Reflecting on Sunday mornings as a pastor, I know I try to recall all of the announcements, prayer requests and logistical worship comments. Guess what? Even with writing myself notes I still forget things.

Most of our churches are not crafted like a production. Sure, some larger churches with multiple staff are able to spend more time and focus on the entertainment value of worship. They are able to dedicate more resources on their worship.

Even then, it’s still not perfect. Imperfections are cast in the shadow of the entertaining spectacle.

As much as we hope to be, every one of us pastors must face the reality of our own imperfections. Each and every liturgist, usher/greeter, children’s time deliverer, acolyte, communion steward, choir member and musician are imperfect. A candle will fail to light, a name in Scripture will be mispronounced and the pastor will forget to lift up one of our ill friends during our time of sharing prayers.

Each week, we do the best we can to make sure the focus is on God and our relationship with the Divine. In the process, mistakes will be made. Yes, unfortunately, they will distract from our focus on God. Yet, we continue to do our best, work at our mistakes for the good of God, our neighbors and, of course, the good of ourselves.

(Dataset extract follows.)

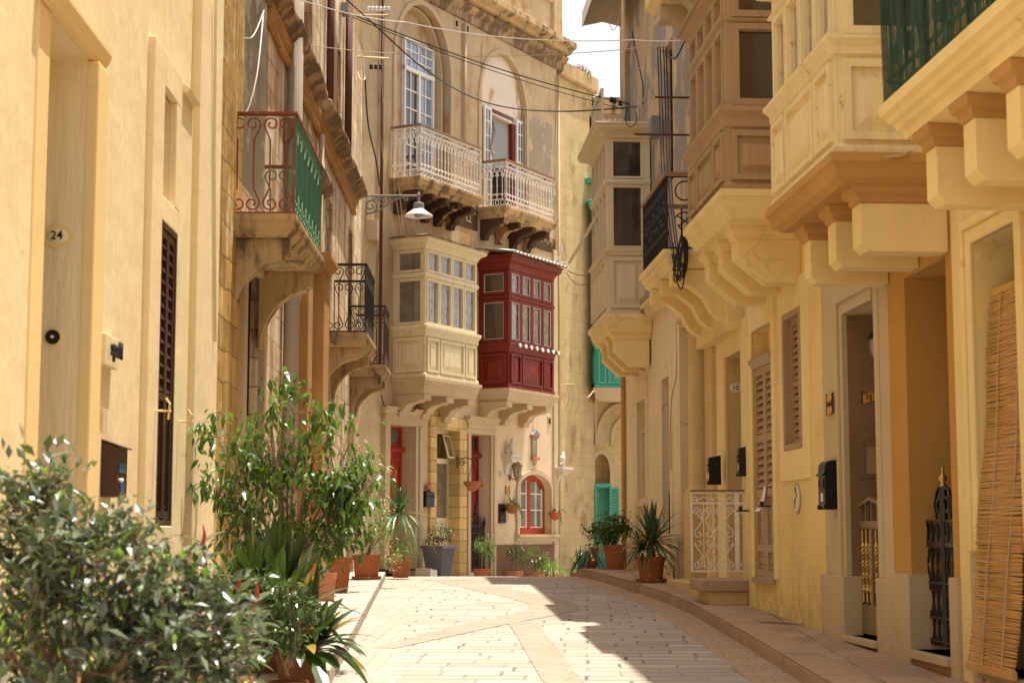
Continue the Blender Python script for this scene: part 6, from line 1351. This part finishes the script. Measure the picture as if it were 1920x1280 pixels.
single('junction_box',MB().box(FB,26.0,26.3,.02,.14,PX(637,22,26).z,PX(637,4,26).z),M['grey_m'],'small grey junction box high on the peeling house','junction box',bev=.006); single('junction_box',MB().box(FR,25.0,25.3,.02,.16,PX(1215,255,25).z,PX(1215,218,25).z),M['grey_m'],'small grey junction box beside the greige balcony roof','junction box',bev=.006)
wire(cat3([(1040,492,37),(1050,478,37),(1052,460,37)]),.02,'cable_w','stout white cable tail at the corrugated roof corner')
wire(sag(PX(1065,508,37),PX(1113,515,33),.05),.01,'cable_b','black cable from the corrugated roof to the greige balcony, upper one'); wire(sag(PX(1062,510,37),PX(1113,520,33),.22),.008,'cable_b','black cable sagging below from the corrugated roof to the greige balcony')
# ================================================================ plants
class Fol(MB):
    def __init__(s): super().__init__(); s.t = []
    def leaf(s, p, d, L, W, up=None, fold=.25, droop=.25, segs=2, tint=None, wpos=.45):
        d = Vector(d).normalized(); up = Vector(up or (0,0,1))
        sd = d.cross(up)
        if sd.length < .05: sd = d.cross(Vector((1,.3,0)))
        sd.normalize(); nn = sd.cross(d).normalized(); tint = random.random() if tint is None else tint
        b = len(s.v); p = Vector(p); ts = [0]+[(i+1)/segs*.999 if i < segs-1 else 1 for i in range(segs)]
        if segs == 2: ts = [0, wpos, 1]
        rows = []
        for t in ts:
            c = p+d*L*t-Vector((0,0,droop*L*t*t))
            if t in (0, 1): s.v.append(c); rows.append((len(s.v)-1,))
            else:
                w = W*.5*(math.sin(math.pi*t**.8))**.7 if segs > 2 else W*.5
                s.v += [c-sd*w+nn*w*fold, c, c+sd*w+nn*w*fold]; k = len(s.v); rows.append((k-3,k-2,k-1))
        for A, B in zip(rows, rows[1:]):
            if len(A) == 1 and len(B) == 3: fs = [(A[0],B[0],B[1]),(A[0],B[1],B[2])]
            elif len(A) == 3 and len(B) == 1: fs = [(A[0],B[0],A[1]),(A[1],B[0],A[2])]
            else: fs = [(A[0],B[0],B[1],A[1]),(A[1],B[1],B[2],A[2])]
            s.f += fs; s.t += [tint]*len(fs)
    def done(s, name, mat, parent, smooth=False):
        o = s.build(name, mat, parent, recalc=False, smooth=smooth); a = o.data.attributes.new('tint','FLOAT','FACE'); a.data.foreach_set('value', s.t); return o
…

No matter how mild or severe the mistake, here’s the thing: God is still present. God is still active. The Holy Spirit continues to inspire, and God is still worshiped. No matter what little (or big) mistakes we make along the way, God still loves us and showers us with grace. God will never fail to meet us as we worship no matter how bad the preaching, singing or praying is in our congregations.